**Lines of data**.
= = = = = = =

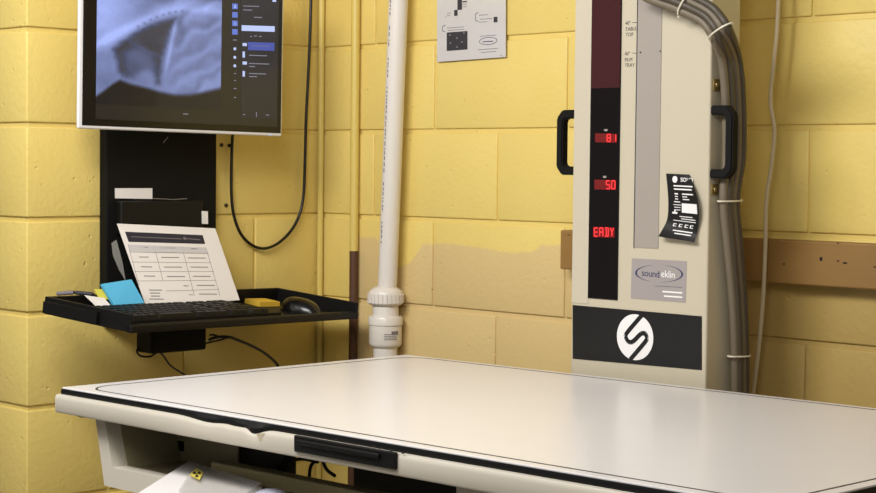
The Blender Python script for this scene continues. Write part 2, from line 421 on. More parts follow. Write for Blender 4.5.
SEG = {'a': ((0, 1), (1, 1)), 'b': ((1, 1), (1, .5)), 'c': ((1, .5), (1, 0)), 'd': ((0, 0), (1, 0)), 'e': ((0, 0), (0, .5)), 'f': ((0, .5), (0, 1)), 'g': ((0, .5), (1, .5)), 'h': ((.4, 0), (.4, 1)), 'y': ((0, 1), (.5, .5)), 'z': ((.5, .5), (1, 1)), 'v': ((.5, .5), (.5, 0))}
CH = {'8': 'abcdefg', '1': 'bc', '5': 'afgcd', '0': 'abcdef', 'E': 'adefg', 'A': 'abcefg', 'D': 'abcdh', 'Y': 'yzv', ' ': ''}
def readout(x0, y0, x1, y1, txt, dimn):
    d = obj('digital_readout', cquad(MB(), [(x0, y0), (x1, y0+.6), (x1, y1+.6), (x0, y1)], .002, .0006), 'led_back', co)
    n = 4; w = (x1-x0)/n; on = MB(); dm = MB()
    for i, ch in enumerate(txt):
        xa, xb = x0+w*i+w*.2, x0+w*(i+1)-w*.18; ya, yb = y0+1.2, y1-.8
        dmm = ch == ' '
        for s_ in CH['8' if dmm else ch]:
            (u0, v0), (u1, v1) = SEG[s_]
            (dm if dmm else on).stroke([C(xa+(xb-xa)*u0, yb+(ya-yb)*v0, .0026), C(xa+(xb-xa)*u1, yb+(ya-yb)*v1, .0026)], .0026 if not dmm else .003, N*.0004)
    obj('lit_digits', on, 'led_red', d)
    if dm.v: obj('unlit_digits', dm, 'led_dim', d)
readout(595.3, 133.3, 616.8, 142.2, '  81', 2)
readout(594.6, 179.6, 616, 189.4, '  50', 2)
readout(593.3, 226.8, 614.6, 237, 'EADY', 0)
mb = MB()
for x, y in ((606, 130.1), (604.8, 176.9)): mb.prism([C(x+1.9*math.cos(a*PI/5), y+1.1*math.sin(a*PI/5), .002) for a in range(10)], N*.0006)
obj('indicator_lamp', mb, 'grey_strip', co)

# big black logo band
band = obj('logo_band', cquad(MB(), [(573, 305), (702, 316.3), (702, 370), (573, 358.6)], 0, .0012), 'label_black', co, label='black band with white letter S emblem')
el = MB(); el.prism([C(635.2+18.2*math.cos(a*PI/24)+2.0*math.sin(a*PI/24)*0, 337.2+23*math.sin(a*PI/24)+1.2*math.cos(a*PI/24), .0012) for a in range(48)], N*.0004)
obj('emblem_disc', el, 'label_white', band)
st = MB(); w = .0088
P_ = [(643.4, 313.6), (627.2, 332.5), (626, 337), (628.5, 341.5), (633, 341.5), (641, 333.8), (645.2, 333.8), (646.8, 337.5), (645.5, 341.5), (630.2, 359.6)]
P_ = catmull([Vector((x, y, 0)) for x, y in P_], 5)
st.stroke([C(p.x, p.y, .0016) for p in P_], w, N*.0004)
obj('emblem_letter', st, 'label_black', band)
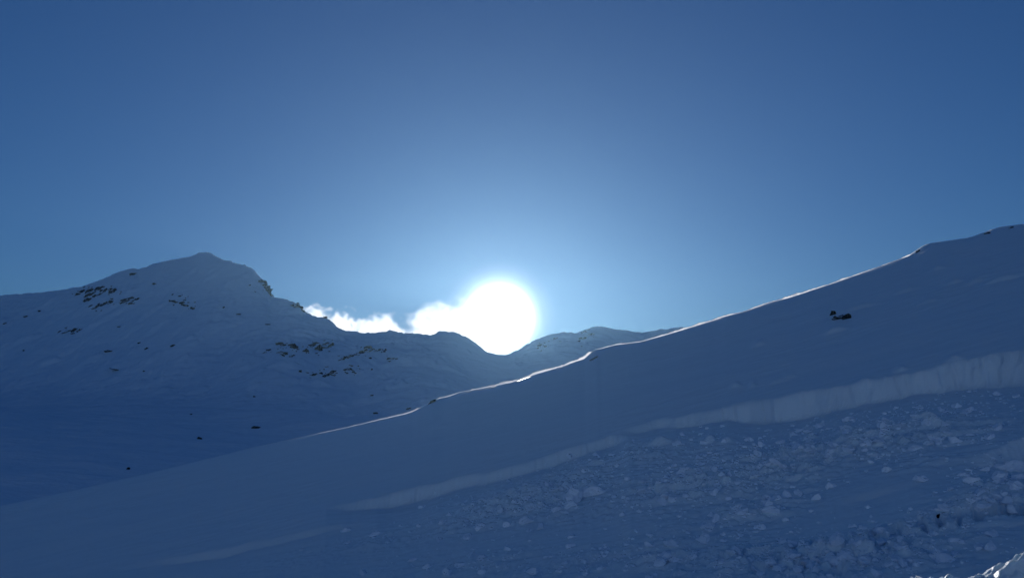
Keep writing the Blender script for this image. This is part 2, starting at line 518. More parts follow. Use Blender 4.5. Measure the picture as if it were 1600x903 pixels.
def crest_lip():
    lx = np.linspace(LIP_X[0], LIP_X[-1], 1500)
    near = (rows > 60) & (rows < 71)
    rz = zz[near] / rows[near][:, None]
    k = rz.argmax(0)
    yc = np.convolve(np.pad(rows[near][k], 4, mode='edge'), np.ones(9) / 9, 'valid')
    Y = np.interp(lx, cols, yc) - 0.10
    h = 1.05 * np.interp(lx, LIP_X, LIP_H)
    wx = lx * YC
    h = h * np.clip(0.85 + 0.55 * fbm(wx * 0.7, wx * 0 + 3, 3, 201) + 0.2 * vnoise(wx * 6, wx * 0, 205), 0.12, 2)
    Y = Y + 0.10 * vnoise(wx * 0.8, wx * 0, 207)
    Zc = slope_full(lx, lx * Y, Y)
    prof = [(-0.10, -0.10), (-0.02, 0.0), (0.03, 0.40), (0.05, 0.8), (0.10, 1.0), (0.13, 0.85)]
    P = []
    for i, (dy, f) in enumerate(prof):
        dz = f * h if f > 0 else np.full_like(h, f)
        yy = Y + dy + 0.25 * h * max(f, 0) + 0.02 * vnoise(wx * 3, wx * 0 + i, 211)
        P.append(np.stack([lx * yy, yy, Zc + dz], -1))
    o = grid_mesh("snow_cornice", np.array(P), M_LIP)
    tag(o, "thin bright sunlit snow lip running along the crest of the right spur", "snow cornice")


crest_lip()


def slope_hit(u, v):
    """where the view ray of a photo pixel meets the finished slope"""
    X, Z = pix(u, v)
    ys = np.concatenate([np.linspace(9, 62, 2600), np.linspace(62, 70, 800)])
    zs = slope_full(np.full_like(ys, X), X * ys, ys)
    k = np.argmax(zs - Z * ys > 0)
    if k == 0:
        k = int(np.argmax(zs - Z * ys))
    return Vector((X * ys[k], ys[k], zs[k]))


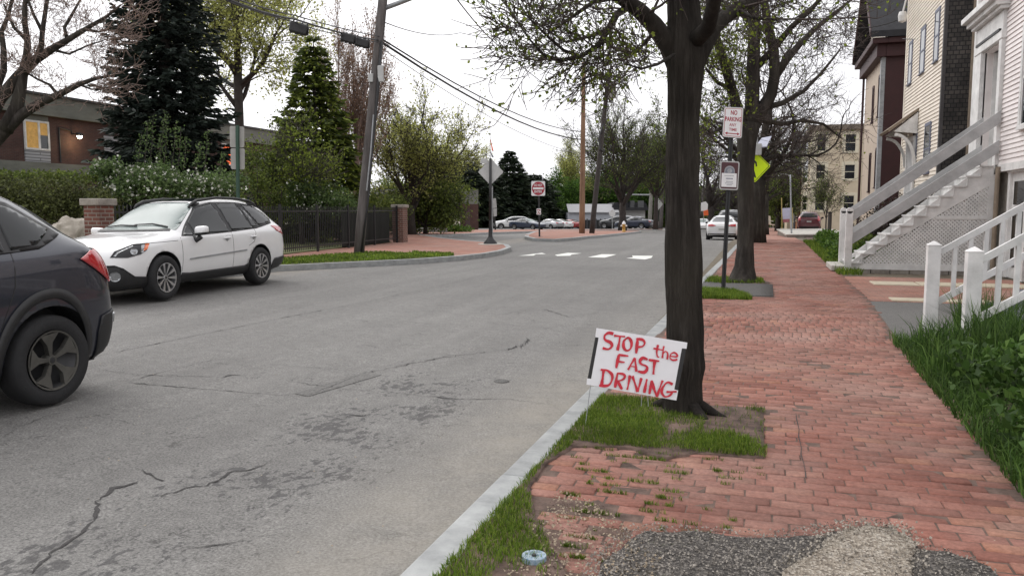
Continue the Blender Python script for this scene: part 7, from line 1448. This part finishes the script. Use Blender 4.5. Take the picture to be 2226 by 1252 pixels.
add(root, 'lamp_arm', M['galv'], lambda mb: (mb.tube([P(1268, 222, d2), P(1258, 221, d2-.3), P(1247, 220, d2-.6)], .03, 6), mb.box(*(P(1247, 220, d2-.6)-Vector((.25, .25, .06))), *(P(1247, 220, d2-.6)+Vector((.15, .25, .05))))))
root, b, t, d3 = upole('utility_pole', 'dark leaning pole with crossarm and grey transformer on the traffic island', (1286, 507), (1324, 152), None, 12, 9, mat('dark_pole', (.05, .043, .04), .9, .3, 6))
add(root, 'crossarm', M['pole_grey'], lambda mb: mb.bar(P(1283, 162, d3), P(1350, 168, d3), .1, .12))
add(root, 'transformer', M['alu'], lambda mb: mb.lathe(tuple(P(1331, 215, d3-.3)), [(0, .02), (.22, .02), (.25, .06), (.25, .62), (.27, .64), (.2, .72), (0, .74)], seg=18), smooth=True)
add(root, 'bushing', M['galv'], lambda mb: mb.tube([P(1329, 192, d3-.3), P(1328, 170, d3-.2)], .03, 6)); add(root, 'cable_loop', M['black'], lambda mb: mb.tube([P(1312, 330, d3-.15), P(1305, 325, d3-.2), P(1302, 300, d3-.2), P(1312, 270, d3-.15)], .05, 6))
root, b, t, d4 = upole('utility_pole', 'pale grey far pole with a long horizontal mast arm', (1412, 498), (1421, 292), 100, 9, 6, mat('silvered_pole', (.20, .19, .17), .8, .2, 3))
add(root, 'mast_arm', M['galv'], lambda mb: mb.tube([P(1414, 424, d4), P(1380, 423.5, d4), P(1345, 424, d4)], [.09, .08, .06], 8)); add(root, 'lamp_arm', M['galv'], lambda mb: mb.tube([P(1420, 328, d4), P(1432, 322, d4), P(1446, 320, d4)], .06, 6))
root, b, t, d5 = upole('utility_pole', 'thin dark pole standing beside the grey far pole', (1436, 498), (1446, 300), 103, 9, 6, M['pole_grey'])
root, b, t, d5 = upole('utility_pole', 'slanting dark pole far down the street left of the sedan', (1523, 470), (1533, 372), 140, 6, 4, M['pole_grey'])
root, b, t, d5 = upole('utility_pole', 'small distant pole between the slanting pole and the sign post', (1549, 470), (1551, 392), 170, 4, 3, M['pole_grey'])
# grey sign backs on a green post
gp_ = GP(517, 545, left_z); dg_ = 19.5; root = thing('sign_back', 'backs of four narrow white-grey panels on a green post behind the estate car', 'sign', tuple(P(519, 500, dg_)))
add(root, 'post', mat('green_post', (.015, .05, .03), .6, .2, 6), lambda mb: mb.bar(P(519, 590, dg_), P(516, 273, dg_), .075, .05, (0, 1, 0)))
for q in ([(499, 274), (531, 276), (531, 321), (500, 321)], [(501, 323), (532, 323), (532, 369), (502, 368)]):
    c = [P(*p, dg_+.04) for p in q]; mb = MB(); panel(mb, c, rrect(0, 0, 1, 1, .12, .08), 0); mb.build('panel', mat('back_panel', (.30, .29, .27), .6, .1, 5) if 'back_panel' not in bpy.data.materials else bpy.data.materials['back_panel'], root)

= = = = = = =

Where a line contains the string "follow", extract that line.

The Blender Python script for this scene continues. Write part 2, from line 421 on. More parts follow. Write for Blender 4.5.
Keep writing the Blender script for this image. This is part 2, starting at line 518. More parts follow. Use Blender 4.5. Measure the picture as if it were 1600x903 pixels.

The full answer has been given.